You started writing early in your high school days, what were you writing about most back then?
I think it is exaggerating to say I started writing at high school. I was already writing, but it was mainly journaling, which was not for public consumption. There was a poem (about a tree in the midst of rain, if I remember correctly) which I wrote when I was in high school and sent much later to the Horison (which is the most important magazine for Indonesian literati) and it was published. I actually started writing - in the sense of having my writing published - when I was at university in the 1980's. I wrote poetry and essays. Those poems were surrealist, on the themes of a dream landscape, a journey to the moon, playing chess, and of childhood. In essays, I tried to understand the problems of art and culture in modern Indonesia; the relationship between literature and politics or the relationship between art and science.
Indonesia is the Market Focus at The London Book Fair. What are your hopes The London Book Fair can help achieve for Indonesian writers?
For the past four to five years I have been actively participating in a series of important international book fairs, including Frankfurt Book Fair & London Book Fair. The internationalisation of the book world and the translation of Indonesian literature into foreign languages is important to increase the standard of publishing.

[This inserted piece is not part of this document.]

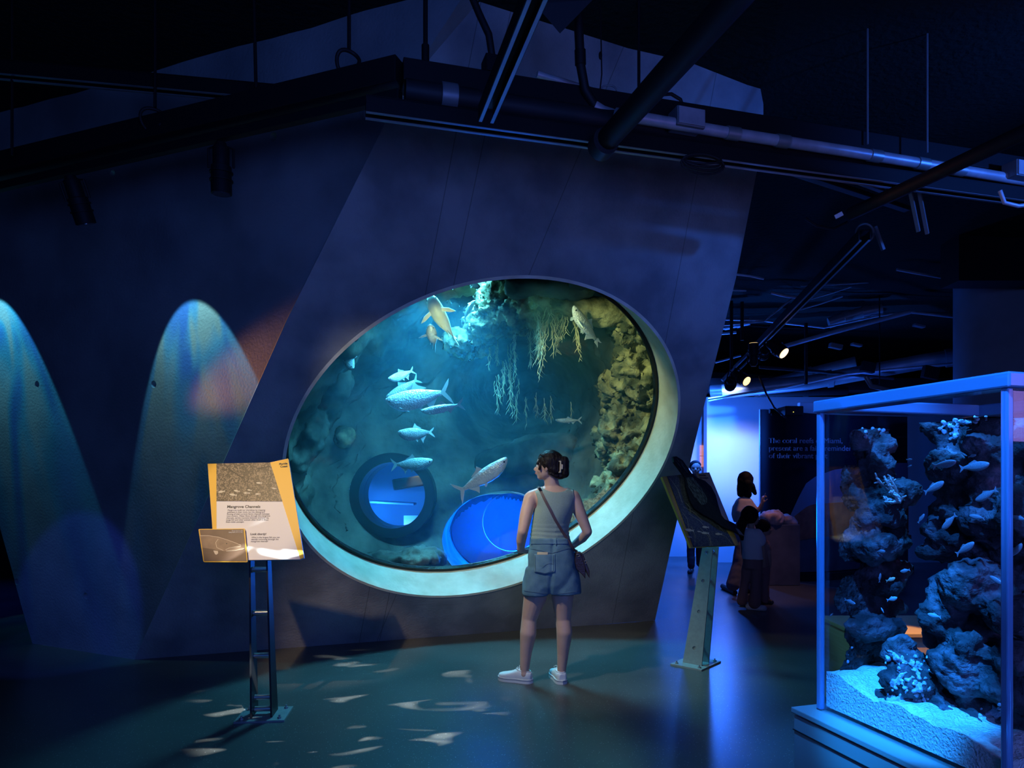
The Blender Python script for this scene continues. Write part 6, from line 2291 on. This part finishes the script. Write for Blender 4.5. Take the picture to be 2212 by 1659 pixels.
shb = BVHTree.FromPolygons([Vector(p) for p in o_.v], o_.f)
tpb = BVHTree.FromPolygons([Vector(p) for p in tg.v], tg.f)


def on_surf(bvh, px, py, lift=0.002):
    d = Vector(((px - HX) / F, 1.0, (HY - py) / F))
    h = bvh.ray_cast(V(0, 0, EYE), d.normalized())
    return (h[0] + h[1] * lift) if h[0] is not None else None


def surf_patch(name, bvh, x0, x1, y0f, y1f, m, parent, lift=0.004, n=14, thick=0.003):
    g = G()
    idx = {}
    for j in range(n + 1):
        for i in range(n + 1):
            px = x0 + (x1 - x0) * i / n
            a, b = y0f(i / n), y1f(i / n)
            p = on_surf(bvh, px, a + (b - a) * j / n, lift)
            if p is not None:
                idx[(i, j)] = len(g.v); g.v.append(tuple(p))
    for j in range(n):
        for i in range(n):
            k = [(i, j), (i + 1, j), (i + 1, j + 1), (i, j + 1)]
            if all(q in idx for q in k):
                g.f.append(tuple(idx[q] for q in k))
    if not g.f: return None
    return modded(g, [('SOLIDIFY', dict(thickness=thick, offset=0))], name, m, parent)


pk = surf_patch('back_pocket', shb, 1155, 1199, lambda u: 1197 - 0 * u, lambda u: 1236 + 5 * (1 - abs(2 * u - 1)), M['denimpocket'], shorts, 0.004)
surf_patch('pocket_card', shb, 1161, 1184, lambda u: 1193, lambda u: 1198.5, M['clip'], shorts, 0.005)
surf_patch('waistband', shb, 1147, 1228, lambda u: 1164, lambda u: 1175, M['denimpocket'], shorts, 0.003, 24)


def surf_line(name, bvh, pts, r, m, parent, lift=0.004, sub=6):
    P = []
    for i in range(len(pts) - 1):
        for k in range(sub):
            t_ = k / sub
            q = on_surf(bvh, pts[i][0] * (1 - t_) + pts[i + 1][0] * t_, pts[i][1] * (1 - t_) + pts[i + 1][1] * t_, lift)
            if q is not None: P.append(q)
    q = on_surf(bvh, *pts[-1], lift)
    if q is not None: P.append(q)
    if len(P) < 2: return None
    g = G(); g.tube(P, r, 6)
    return g.obj(name, m, parent, smooth=True)


surf_line('pocket_stitching', shb, [(1157, 1199), (1158, 1234), (1177, 1238), (1196, 1233), (1197, 1199)], 0.0009, M['denimthread'], shorts, 0.0075)
surf_line('pocket_stitching', shb, [(1172, 1226), (1180, 1219), (1190, 1217), (1197, 1220)], 0.0009, M['denimthread'], shorts, 0.0075)
surf_line('yoke_seam', shb, [(1147, 1186), (1170, 1190), (1192, 1196), (1215, 1188), (1236, 1182)], 0.0011, M['denimthread'], shorts, 0.003)
surf_line('hem_stitching', shb, [(1131, 1276), (1150, 1279), (1186, 1283)], 0.0010, M['denimthread'], shorts, 0.003)
surf_line('hem_stitching', shb, [(1194, 1283), (1225, 1281), (1252, 1276)], 0.0010, M['denimthread'], shorts, 0.003)
surf_line('belt_loop', shb, [(1149, 1163), (1149, 1177)], 0.0035, M['denimpocket'], shorts, 0.006)
surf_line('belt_loop', shb, [(1201, 1163), (1201, 1178)], 0.0035, M['denimpocket'], shorts, 0.006)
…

Indonesian literature is not known in the sea of world literature: it needs better marketing to bring it to the attention of international readers. Indonesia's presence as Market Focus in LBF this year is important, but it is only one part of the enormous amount of work Indonesia's publishing industry has to do. To sell literature to a international audience is a new endeavour with a steep learning curve for the Indonesian publishing industry, including by Indonesia's own writers.
We’re looking at building connections between the UK and Indonesia, what do you think there is for people in the UK to learn from Indonesia?
The diversity of culture and languages of our archipelago that leans towards nationalism and internationalism, oral languages that are intertwined with writing culture, rural cultures mixed with urbanism, the remains of pre-science that is combined with modernity and post-modernity: those are what can be learned by the United Kingdom from Indonesian people.